━━━ Stored data ━━━

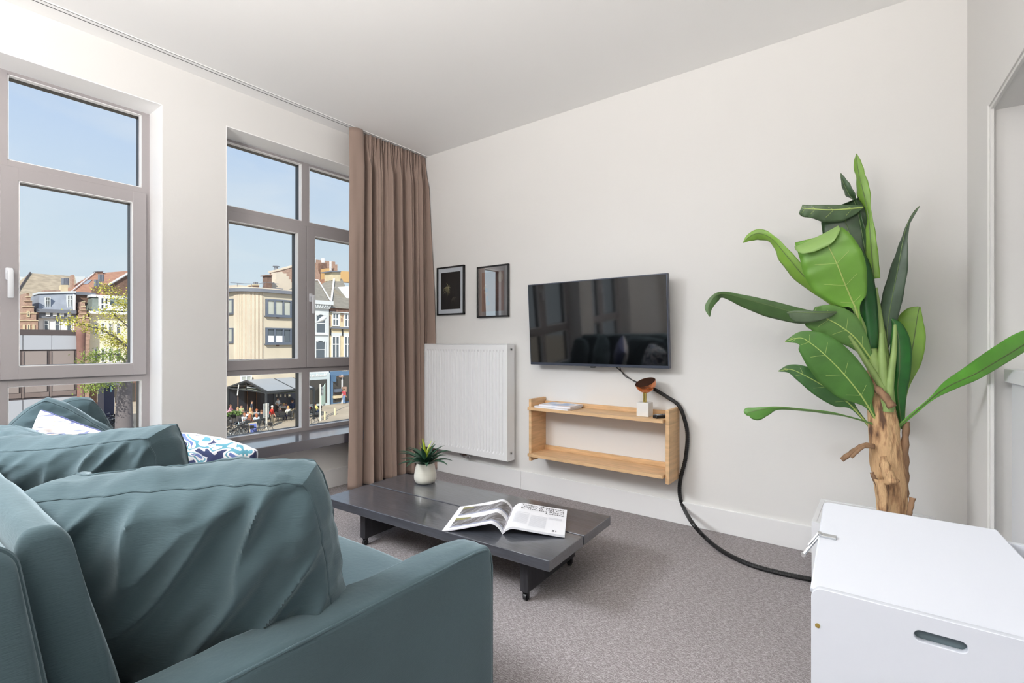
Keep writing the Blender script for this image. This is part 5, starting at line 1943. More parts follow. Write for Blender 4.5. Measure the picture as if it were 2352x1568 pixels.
# ---- glass roofed terrace pavilion
XP = -43.0
pv = thing('terrace_pavilion', 'black framed terrace pavilion with a grey gabled roof', 'pavilion', (-46.6, 23.7, STREET))
PYa, PYb = 21.5, 26.0
ez, rz_ = -3.12, -2.34
xr, xb_ = -46.65, -50.3
def bar(name, a, c, r, par, m_=None, sq=True):
    b = B(); b.tube([a, c], r, 4 if sq else 8); return obj(name, b, m_ or M['dkgrey'], par)
for y in (PYa, PYb):
    for x in (XP, xb_):
        bar('post', (x, y, STREET), (x, y, ez), .10, pv)
bar('eave_beam', (XP, PYa, ez), (XP, PYb, ez), .12, pv); bar('eave_beam', (xb_, PYa, ez), (xb_, PYb, ez), .12, pv)
bar('ridge_beam', (xr, PYa, rz_), (xr, PYb, rz_), .13, pv)
for y in (PYa, (PYa + PYb) / 2 + .35, PYb):
    bar('rafter', (XP, y, ez + .05), (xr, y, rz_ + .05), .10, pv); bar('rafter', (xb_, y, ez + .05), (xr, y, rz_ + .05), .10, pv)
bar('gable_strut', (xr, PYa, rz_), (xr, PYa, ez - .1), .05, pv)
bar('gable_strut', at(549, 879, X=-48.1), at(545, 908, X=-48.1), .05, pv, M['winwhite'])
bar('gable_beam', (XP, PYa, ez - .02), (xb_, PYa, ez - .02), .07, pv)
for (ya, yb) in ((PYa + .12, (PYa + PYb) / 2 + .25), ((PYa + PYb) / 2 + .45, PYb - .12)):
    for (xe, s) in ((XP, 1), (xb_, -1)):
        b = B(); b.prism([(xe, ya, ez + .1), (xr, ya, rz_ + .1), (xr, yb, rz_ + .1), (xe, yb, ez + .1)], (0, 0, .05)); obj('roof_panel', b, M['roofpanel'], pv)
# inner awning and dark back screen
b = B(); b.grid(lambda s, t: Vector((XP - .4 + (xb_ - XP + .8) * s, PYa + .15 + 3.9 * t, ez - .15 - .22 * math.sin(PI * s) * -1 - .15 * t)), 8, 4); aw = obj('awning', b, mat('grey_green_awning', (150, 158, 146), .8), pv); sm_ = aw.modifiers.new('t', 'SOLIDIFY'); sm_.thickness = .02
b = B(); b.box(xb_ - .12, xb_ - .04, PYa, PYb, STREET, ez); obj('back_screen', b, M['cafedark'], pv)
for y in (22.4, 23.3, 24.2, 25.1):
    bar('screen_post', (xb_ + .02, y, STREET), (xb_ + .02, y, ez), .05, pv, M['brickdark'])
b = B(); b.cyl((xr + .8, PYa + .5, ez + .18), (xr - .9, PYa + .5, ez + .2), .06, n=8); obj('heater', b, M['winwhite'], pv)

# ---- people
skinm = [mat('skin_fair', (226, 176, 148), .6), mat('skin_tan', (196, 142, 112), .6)]
hairm = {k: mat('hair_' + k, c, .6) for k, c in dict(blond=(206, 164, 104), brown=(104, 70, 50), dark=(44, 34, 32), grey=(206, 204, 200), auburn=(168, 96, 58)).items()}
_cl = {}
def cloth(c):
    if c not in _cl:
        _cl[c] = mat('cloth_%d_%d_%d' % c, c, .85)
    return _cl[c]


def person_mesh(pose):
    """one skinned body; faces get skin, top, trousers or shoes by the limb they belong to"""
    J = {}
    if pose.startswith('sit'):
        hp_, kn, an, lean_ = .48, (.46, .48), (.46, .08), (-.02 if pose == 'sit' else .10)
        J.update(pelvis=(0, 0, .50), belly=(lean_ * .3, 0, .70), chest=(lean_ * .8, 0, .92), neck=(lean_, 0, 1.07), head0=(lean_ + .02, 0, 1.15), head1=(lean_ + .02, 0, 1.27))
        for s, n_ in ((1, 'l'), (-1, 'r')):
            J['hip' + n_] = (.02, .09 * s, .48); J['knee' + n_] = (.45, .12 * s, .50); J['ank' + n_] = (.44, .12 * s, .09); J['toe' + n_] = (.60, .13 * s, .045)
            J['sh' + n_] = (lean_ * .95, .18 * s, 1.01)
            J['el' + n_] = (lean_ + .06, .25 * s, .76); J['wr' + n_] = (lean_ + .30, .17 * s, .78)
    else:
        walk = .16 if pose == 'walk' else .0
        J.update(pelvis=(0, 0, .95), belly=(.01, 0, 1.12), chest=(.0, 0, 1.34), neck=(0, 0, 1.50), head0=(.02, 0, 1.57), head1=(.02, 0, 1.69))
        for s, n_ in ((1, 'l'), (-1, 'r')):
            w = walk * s
            J['hip' + n_] = (0, .09 * s, .90); J['knee' + n_] = (w * .6 + .03, .10 * s, .50); J['ank' + n_] = (w * 1.2 - .02, .10 * s, .09); J['toe' + n_] = (w * 1.2 + .15, .11 * s, .04)
            J['sh' + n_] = (0, .19 * s, 1.43)
            J['el' + n_] = (-w * .6 - .03, .25 * s, 1.14); J['wr' + n_] = (-w * .7 + .06, .25 * s, .90)
            if pose == 'carry':
                J['wr' + n_] = (.26, .18 * s, 1.14)
    R = dict(pelvis=.125, belly=.12, chest=.14, neck=.055, head0=.085, head1=.095)
    for n_ in 'lr':
        R.update({'hip' + n_: .085, 'knee' + n_: .062, 'ank' + n_: .04, 'toe' + n_: .035, 'sh' + n_: .062, 'el' + n_: .045, 'wr' + n_: .03})
    names = list(J)
    ed = [('pelvis', 'belly'), ('belly', 'chest'), ('chest', 'neck'), ('neck', 'head0'), ('head0', 'head1')]
    for n_ in 'lr':
        ed += [('pelvis', 'hip' + n_), ('hip' + n_, 'knee' + n_), ('knee' + n_, 'ank' + n_), ('ank' + n_, 'toe' + n_), ('chest', 'sh' + n_), ('sh' + n_, 'el' + n_), ('el' + n_, 'wr' + n_)]
    me = bpy.data.meshes.new('sk')
    me.from_pydata([J[k] for k in names], [(names.index(a), names.index(c)) for a, c in ed], [])
    o = bpy.data.objects.new('sk', me); COL.objects.link(o)
    m_ = o.modifiers.new('skin', 'SKIN')
    sv = me.skin_vertices[0].data if me.skin_vertices else None
    if sv is None:
        return None
    for i, k in enumerate(names):
        sv[i].radius = (R[k], R[k]); sv[i].use_root = (k == 'pelvis')
    o.modifiers.new('sub', 'SUBSURF').levels = 1
    dg = bpy.context.evaluated_depsgraph_get()
    out = bpy.data.meshes.new_from_object(o.evaluated_get(dg))
    bpy.data.objects.remove(o)
    bm = bmesh.new(); bm.from_mesh(out)
    # hands with fingers, nose, ears
    bb_ = B(); bb_.bm.free(); bb_.bm = bm
    nb = len(bm.faces)
    for n_, s in (('l', 1), ('r', -1)):
        wv, evv = Vector(J['wr' + n_]), Vector(J['el' + n_])
        d = (wv - evv).normalized(); sd = Vector((0, 1, 0)); up = d.cross(sd).normalized()
        pe = wv + d * .085
        bb_.tube([wv - d * .01, wv + d * .045, pe], [.026, .036, .03], 6)
        for f_, ln in ((-.024, .06), (-.008, .075), (.008, .07), (.024, .055)):
            p0 = pe - d * .01 + sd * f_
            bb_.tube([p0, p0 + d * ln * .55 + up * .004, p0 + d * ln * .95 + up * -.012], [.0085, .0078, .006], 5)
        p0 = wv + d * .03 - sd * .03 * s
        bb_.tube([p0, p0 + d * .035 - sd * .022 * s, p0 + d * .065 - sd * .022 * s], [.011, .009, .007], 5)
    hx = J['head1']; hc = Vector((hx[0], 0, (J['head0'][2] + hx[2]) / 2 + .01))
    bb_.tube([hc + Vector((.085, 0, .02)), hc + Vector((.118, 0, -.018)), hc + Vector((.09, 0, -.03))], [.012, .018, .012], 6)
    for s in (1, -1):
        bb_.tube([hc + Vector((0, .088 * s, .025)), hc + Vector((-.008, .10 * s, 0)), hc + Vector((.005, .088 * s, -.03))], [.012, .02, .01], 6)
    nsk = len(bm.faces)
    for s in (1, -1):
        bb_.cyl(hc + Vector((.082, .034 * s, .012)), hc + Vector((.095, .034 * s, .012)), .011, n=6)
    ne = len(bm.faces)
    bb_.tube([hc + Vector((.084, -.03, -.062)), hc + Vector((.098, 0, -.064)), hc + Vector((.084, .03, -.062))], .007, 5)
    bm.faces.ensure_lookup_table()
    segs = [(Vector(J[a]), Vector(J[c]), a, c) for a, c in ed]
    for i, f_ in enumerate(bm.faces):
        f_.smooth = True
        if i >= nb:
            f_.material_index = 0 if i < nsk else (3 if i < ne else 4)
            continue
        c = f_.calc_center_median()
        best, bd = None, 1e9
        for a, e_, na, nc in segs:
            t = max(0, min(1, (c - a).dot(e_ - a) / max(1e-9, (e_ - a).length_squared)))
            d_ = (c - (a + (e_ - a) * t)).length
            if d_ < bd:
                bd, best = d_, (na, nc, t)
        na, nc, t = best
        if nc.startswith('head') or (nc == 'neck' and t > .8) or (nc.startswith('wr') and t > .35):
            mi = 0
        elif nc[:3] in ('kne', 'ank', 'hip'):
            mi = 2
        elif nc.startswith('toe'):
            mi = 3
        else:
            mi = 1
        f_.material_index = mi
    bm.to_mesh(out); bm.free()
    return out, hc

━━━

→ **Work instructions**
Begin at the first line of the data above and repeat each line exactly, stopping after the line containing "b = B(); b.cyl((xr". Omit the pictures.

→ **Answer**
Keep writing the Blender script for this image. This is part 5, starting at line 1943. More parts follow. Write for Blender 4.5. Measure the picture as if it were 2352x1568 pixels.
# ---- glass roofed terrace pavilion
XP = -43.0
pv = thing('terrace_pavilion', 'black framed terrace pavilion with a grey gabled roof', 'pavilion', (-46.6, 23.7, STREET))
PYa, PYb = 21.5, 26.0
ez, rz_ = -3.12, -2.34
xr, xb_ = -46.65, -50.3
def bar(name, a, c, r, par, m_=None, sq=True):
    b = B(); b.tube([a, c], r, 4 if sq else 8); return obj(name, b, m_ or M['dkgrey'], par)
for y in (PYa, PYb):
    for x in (XP, xb_):
        bar('post', (x, y, STREET), (x, y, ez), .10, pv)
bar('eave_beam', (XP, PYa, ez), (XP, PYb, ez), .12, pv); bar('eave_beam', (xb_, PYa, ez), (xb_, PYb, ez), .12, pv)
bar('ridge_beam', (xr, PYa, rz_), (xr, PYb, rz_), .13, pv)
for y in (PYa, (PYa + PYb) / 2 + .35, PYb):
    bar('rafter', (XP, y, ez + .05), (xr, y, rz_ + .05), .10, pv); bar('rafter', (xb_, y, ez + .05), (xr, y, rz_ + .05), .10, pv)
bar('gable_strut', (xr, PYa, rz_), (xr, PYa, ez - .1), .05, pv)
bar('gable_strut', at(549, 879, X=-48.1), at(545, 908, X=-48.1), .05, pv, M['winwhite'])
bar('gable_beam', (XP, PYa, ez - .02), (xb_, PYa, ez - .02), .07, pv)
for (ya, yb) in ((PYa + .12, (PYa + PYb) / 2 + .25), ((PYa + PYb) / 2 + .45, PYb - .12)):
    for (xe, s) in ((XP, 1), (xb_, -1)):
        b = B(); b.prism([(xe, ya, ez + .1), (xr, ya, rz_ + .1), (xr, yb, rz_ + .1), (xe, yb, ez + .1)], (0, 0, .05)); obj('roof_panel', b, M['roofpanel'], pv)
# inner awning and dark back screen
b = B(); b.grid(lambda s, t: Vector((XP - .4 + (xb_ - XP + .8) * s, PYa + .15 + 3.9 * t, ez - .15 - .22 * math.sin(PI * s) * -1 - .15 * t)), 8, 4); aw = obj('awning', b, mat('grey_green_awning', (150, 158, 146), .8), pv); sm_ = aw.modifiers.new('t', 'SOLIDIFY'); sm_.thickness = .02
b = B(); b.box(xb_ - .12, xb_ - .04, PYa, PYb, STREET, ez); obj('back_screen', b, M['cafedark'], pv)
for y in (22.4, 23.3, 24.2, 25.1):
    bar('screen_post', (xb_ + .02, y, STREET), (xb_ + .02, y, ez), .05, pv, M['brickdark'])
b = B(); b.cyl((xr + .8, PYa + .5, ez + .18), (xr - .9, PYa + .5, ez + .2), .06, n=8); obj('heater', b, M['winwhite'], pv)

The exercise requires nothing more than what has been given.